Ainda assim, Ana Lúcia Sá descortina uma “evolução positiva nestes dez anos”: “Creio que há uma maior implicação e maior conhecimento da sociedade civil dos vários países que compõem a CPLP em relação a várias situações dentro desses mesmos países, incluindo a Guiné Equatorial”, afirmou.
No restante, a “motivação económica” continua a pautar as relações entre a Guiné Equatorial e os restantes membros da CPLP, no quadro de uma partitura “profundamente desigual, assimétrica e racista”, como é o sistema internacional, sublinhou a investigadora.

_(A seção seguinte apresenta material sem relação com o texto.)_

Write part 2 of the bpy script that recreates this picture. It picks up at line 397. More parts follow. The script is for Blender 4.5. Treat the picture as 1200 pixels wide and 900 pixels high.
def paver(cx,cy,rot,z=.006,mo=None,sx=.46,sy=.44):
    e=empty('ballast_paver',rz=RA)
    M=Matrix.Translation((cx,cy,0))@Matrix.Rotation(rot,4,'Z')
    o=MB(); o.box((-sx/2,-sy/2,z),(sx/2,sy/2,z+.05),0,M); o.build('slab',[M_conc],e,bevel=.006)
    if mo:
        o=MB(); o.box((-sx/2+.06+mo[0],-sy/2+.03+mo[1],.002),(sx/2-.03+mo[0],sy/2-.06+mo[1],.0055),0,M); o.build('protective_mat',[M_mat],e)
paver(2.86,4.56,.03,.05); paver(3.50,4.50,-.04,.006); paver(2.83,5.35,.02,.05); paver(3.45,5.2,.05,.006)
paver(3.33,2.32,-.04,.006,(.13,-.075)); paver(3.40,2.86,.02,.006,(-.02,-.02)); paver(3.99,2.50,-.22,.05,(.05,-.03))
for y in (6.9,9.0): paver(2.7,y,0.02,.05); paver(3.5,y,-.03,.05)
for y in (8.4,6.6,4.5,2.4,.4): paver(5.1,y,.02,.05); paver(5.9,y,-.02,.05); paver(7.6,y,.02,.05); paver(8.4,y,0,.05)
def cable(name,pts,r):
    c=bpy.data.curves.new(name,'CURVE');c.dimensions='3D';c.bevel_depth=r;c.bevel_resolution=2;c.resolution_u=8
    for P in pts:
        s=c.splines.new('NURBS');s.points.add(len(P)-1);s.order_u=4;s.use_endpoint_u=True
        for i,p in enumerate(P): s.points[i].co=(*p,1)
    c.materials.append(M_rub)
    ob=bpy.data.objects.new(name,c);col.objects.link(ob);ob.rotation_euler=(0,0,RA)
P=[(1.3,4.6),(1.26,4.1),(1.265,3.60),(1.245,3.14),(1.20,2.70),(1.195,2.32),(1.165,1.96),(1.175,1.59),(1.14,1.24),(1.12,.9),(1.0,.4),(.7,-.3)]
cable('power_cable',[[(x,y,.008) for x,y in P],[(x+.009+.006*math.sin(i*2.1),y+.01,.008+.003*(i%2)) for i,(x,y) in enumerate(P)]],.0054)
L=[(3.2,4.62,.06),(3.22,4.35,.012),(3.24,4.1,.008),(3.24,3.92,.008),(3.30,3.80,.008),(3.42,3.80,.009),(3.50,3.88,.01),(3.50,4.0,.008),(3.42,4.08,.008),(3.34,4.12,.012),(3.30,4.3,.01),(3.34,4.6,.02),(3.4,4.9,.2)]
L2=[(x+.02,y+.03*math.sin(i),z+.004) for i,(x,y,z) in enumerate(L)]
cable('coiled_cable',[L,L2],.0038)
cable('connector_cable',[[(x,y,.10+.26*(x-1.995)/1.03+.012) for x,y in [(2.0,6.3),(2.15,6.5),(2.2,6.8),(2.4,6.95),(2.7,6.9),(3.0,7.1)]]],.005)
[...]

“Toda a construção do sistema internacional foi feita dessa forma, com base nessa exploração, com base nessa assimetria”, afirmou. Neste contexto, “as vidas dos equato-guineenses não importam, porque, se importassem, até no próprio quadro da CPLP – e sem falar em ingerência, porque não se trata disso – haveria formas de mitigar várias situações, haveria mais diálogo, haveria mais possibilidades de interações positivas e mais melhorias”.
“O facto é que não há”, concluiu Ana Lúcia Sá. “E a Guiné Equatorial é um caso; há outros casos na própria CPLP, mas ali há uma desconsideração completa [pelos Direitos Humanos], é como se fossem vidas que não importassem”, disse.